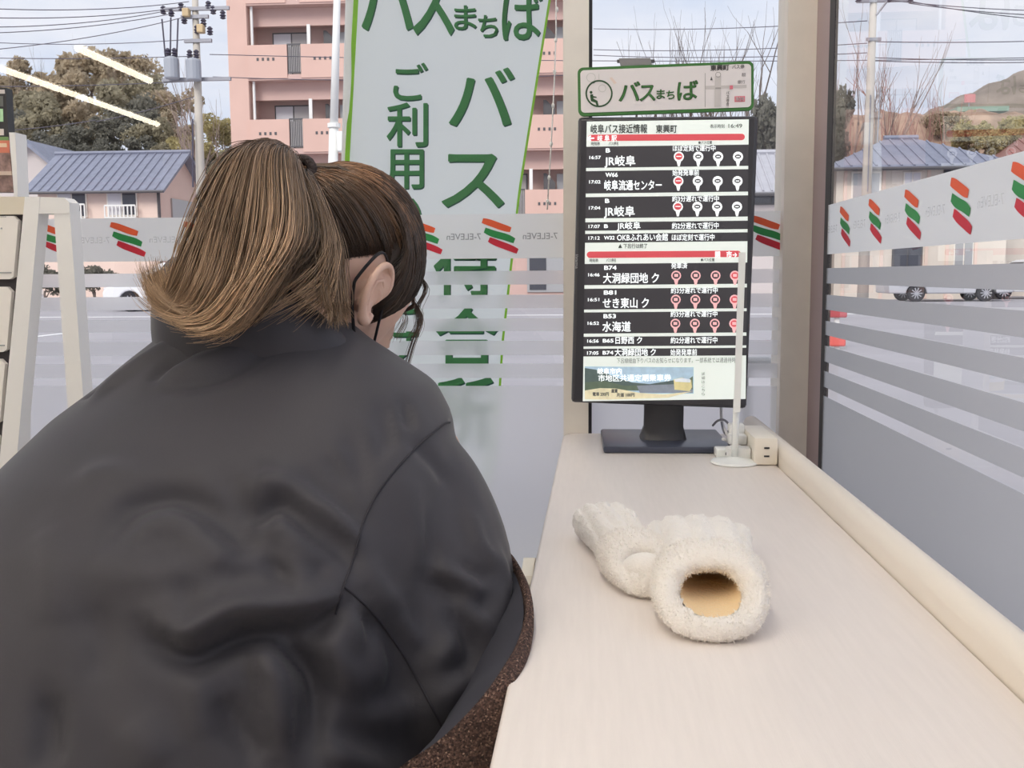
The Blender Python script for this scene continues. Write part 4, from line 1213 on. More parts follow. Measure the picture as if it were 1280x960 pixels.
em = MB(); ring_(em, 739, 97.5, 5, 5.8); ring_(em, 753, 111, 4, 4.8); gp(em, [(748.5, 93), (749.3, 93), (749.3, 100), (748.5, 100)])
em.build('emblem_fine', mat('sign_pale_grey', rgb(206, 204, 200), .5), sg, fixn=False)
em = MB(); gp(em, [(762, 98), (765, 97), (771, 104), (768, 106)]); em.build('emblem_pale', mat('sign_pale_orange', rgb(232, 214, 204), .5), sg, fixn=False)
sgt = MB(); sgt2 = MB()
def gtext(tgt, s, x, yb, h, w, bold=.03, off=.0040):
    p0 = S(x, yb); ux = (S(x + 20, yb - .75) - p0) / 20; uy = (S(x, yb - 20) - p0) / 20
    M = MM @ Matrix(((ux.x, uy.x, 0, p0.x), (0, 0, -1, -off), (ux.z, uy.z, 0, p0.z), (0, 0, 0, 1)))
    text(tgt, s, M, h / .88, w, bold, 0.0)
for s, x, yb, h, w in (('バ', 774, 127, 25, 26), ('ス', 800, 126.3, 23, 19), ('ま', 821, 123.6, 12, 10), ('ち', 833, 124, 11, 10), ('ば', 847, 124.6, 24, 25)):
    gtext(sgt2, s, x, yb, h, w, .022, .0040); gtext(sgt, s, x + .3, yb - .3, h * .98, w * .98, .0, .0045)
LATER += [(sgt2, 'lettering_outline', M_sdk, sg), (sgt, 'lettering', M_sgreen, sg)]
sk = MB()
gtext(sk, '東興町', 888, 88.6, 6.8, 23, .03); gtext(sk, 'バス停', 915, 86.4, 5, 15, .01)
gtext(sk, '▲', 887.5, 101, 5.5, 3.2, .0); gtext(sk, '商店', 927, 96, 4.6, 5, .0); gtext(sk, '銀行', 922, 105, 4.2, 9, .0)
for k, ch in enumerate('バス待合'): gtext(sk, ch, 907.5, 118.6 + k * 4.6, 4.2, 3.8, .01)
LATER.append((sk, 'lettering_small', mat('sign_grey_text', rgb(96, 92, 92), .5), sg))
em = MB(); gp(em, [(893.5, 96), (901.2, 95.6), (900.6, 134), (893, 134.4)], .0037); gp(em, [(881, 108), (933, 106.5), (933, 110.5), (881, 112)], .0036)
em.build('map_road', mat('sign_map_road', rgb(206, 200, 198), .5), sg, fixn=False)
em = MB(); gp(em, [(881, 92), (881.6, 92), (881.6, 134.5), (881, 134.5)]); gp(em, [(894, 110), (901, 109.8), (901, 111.8), (894, 112)]); ring_(em, 897.5, 94, 2.8, 3.5)
em.build('map_line', mat('sign_map_grey', rgb(160, 156, 154), .5), sg, fixn=False)
em = MB(); gp(em, [(918, 121), (931, 120.5), (931, 127.6), (918, 128)]); gp(em, [(912, 107.5), (916, 107.3), (916, 112), (912, 112.2)], .0040)
em.build('map_red_box', mat('sign_red', rgb(222, 120, 136), .5), sg, fixn=False)
sq = MB(); gtext(sq, '現在地', 919.3, 126.6, 4.8, 10.6, .03, .0046); LATER.append((sq, 'map_lettering', M_sgn, sg))
slab([(773.5, 72.5), (813, 72), (815, 80.5), (775.5, 82)], -.002, -.014).build('clamp', mat('clamp_grey', rgb(134, 132, 134), .5), sg)
for a in (771, 813): slab([(a, 73.5), (a + 5, 73.2), (a + 5, 76), (a, 76.2)], -.006, -.016).build('clamp_clip', M_rail, sg)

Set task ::
Omit the pictures, then quote the rest of the material above exactly.

Exercise response ::
The Blender Python script for this scene continues. Write part 4, from line 1213 on. More parts follow. Measure the picture as if it were 1280x960 pixels.
em = MB(); ring_(em, 739, 97.5, 5, 5.8); ring_(em, 753, 111, 4, 4.8); gp(em, [(748.5, 93), (749.3, 93), (749.3, 100), (748.5, 100)])
em.build('emblem_fine', mat('sign_pale_grey', rgb(206, 204, 200), .5), sg, fixn=False)
em = MB(); gp(em, [(762, 98), (765, 97), (771, 104), (768, 106)]); em.build('emblem_pale', mat('sign_pale_orange', rgb(232, 214, 204), .5), sg, fixn=False)
sgt = MB(); sgt2 = MB()
def gtext(tgt, s, x, yb, h, w, bold=.03, off=.0040):
    p0 = S(x, yb); ux = (S(x + 20, yb - .75) - p0) / 20; uy = (S(x, yb - 20) - p0) / 20
    M = MM @ Matrix(((ux.x, uy.x, 0, p0.x), (0, 0, -1, -off), (ux.z, uy.z, 0, p0.z), (0, 0, 0, 1)))
    text(tgt, s, M, h / .88, w, bold, 0.0)
for s, x, yb, h, w in (('バ', 774, 127, 25, 26), ('ス', 800, 126.3, 23, 19), ('ま', 821, 123.6, 12, 10), ('ち', 833, 124, 11, 10), ('ば', 847, 124.6, 24, 25)):
    gtext(sgt2, s, x, yb, h, w, .022, .0040); gtext(sgt, s, x + .3, yb - .3, h * .98, w * .98, .0, .0045)
LATER += [(sgt2, 'lettering_outline', M_sdk, sg), (sgt, 'lettering', M_sgreen, sg)]
sk = MB()
gtext(sk, '東興町', 888, 88.6, 6.8, 23, .03); gtext(sk, 'バス停', 915, 86.4, 5, 15, .01)
gtext(sk, '▲', 887.5, 101, 5.5, 3.2, .0); gtext(sk, '商店', 927, 96, 4.6, 5, .0); gtext(sk, '銀行', 922, 105, 4.2, 9, .0)
for k, ch in enumerate('バス待合'): gtext(sk, ch, 907.5, 118.6 + k * 4.6, 4.2, 3.8, .01)
LATER.append((sk, 'lettering_small', mat('sign_grey_text', rgb(96, 92, 92), .5), sg))
em = MB(); gp(em, [(893.5, 96), (901.2, 95.6), (900.6, 134), (893, 134.4)], .0037); gp(em, [(881, 108), (933, 106.5), (933, 110.5), (881, 112)], .0036)
em.build('map_road', mat('sign_map_road', rgb(206, 200, 198), .5), sg, fixn=False)
em = MB(); gp(em, [(881, 92), (881.6, 92), (881.6, 134.5), (881, 134.5)]); gp(em, [(894, 110), (901, 109.8), (901, 111.8), (894, 112)]); ring_(em, 897.5, 94, 2.8, 3.5)
em.build('map_line', mat('sign_map_grey', rgb(160, 156, 154), .5), sg, fixn=False)
em = MB(); gp(em, [(918, 121), (931, 120.5), (931, 127.6), (918, 128)]); gp(em, [(912, 107.5), (916, 107.3), (916, 112), (912, 112.2)], .0040)
em.build('map_red_box', mat('sign_red', rgb(222, 120, 136), .5), sg, fixn=False)
sq = MB(); gtext(sq, '現在地', 919.3, 126.6, 4.8, 10.6, .03, .0046); LATER.append((sq, 'map_lettering', M_sgn, sg))
slab([(773.5, 72.5), (813, 72), (815, 80.5), (775.5, 82)], -.002, -.014).build('clamp', mat('clamp_grey', rgb(134, 132, 134), .5), sg)
for a in (771, 813): slab([(a, 73.5), (a + 5, 73.2), (a + 5, 76), (a, 76.2)], -.006, -.016).build('clamp_clip', M_rail, sg)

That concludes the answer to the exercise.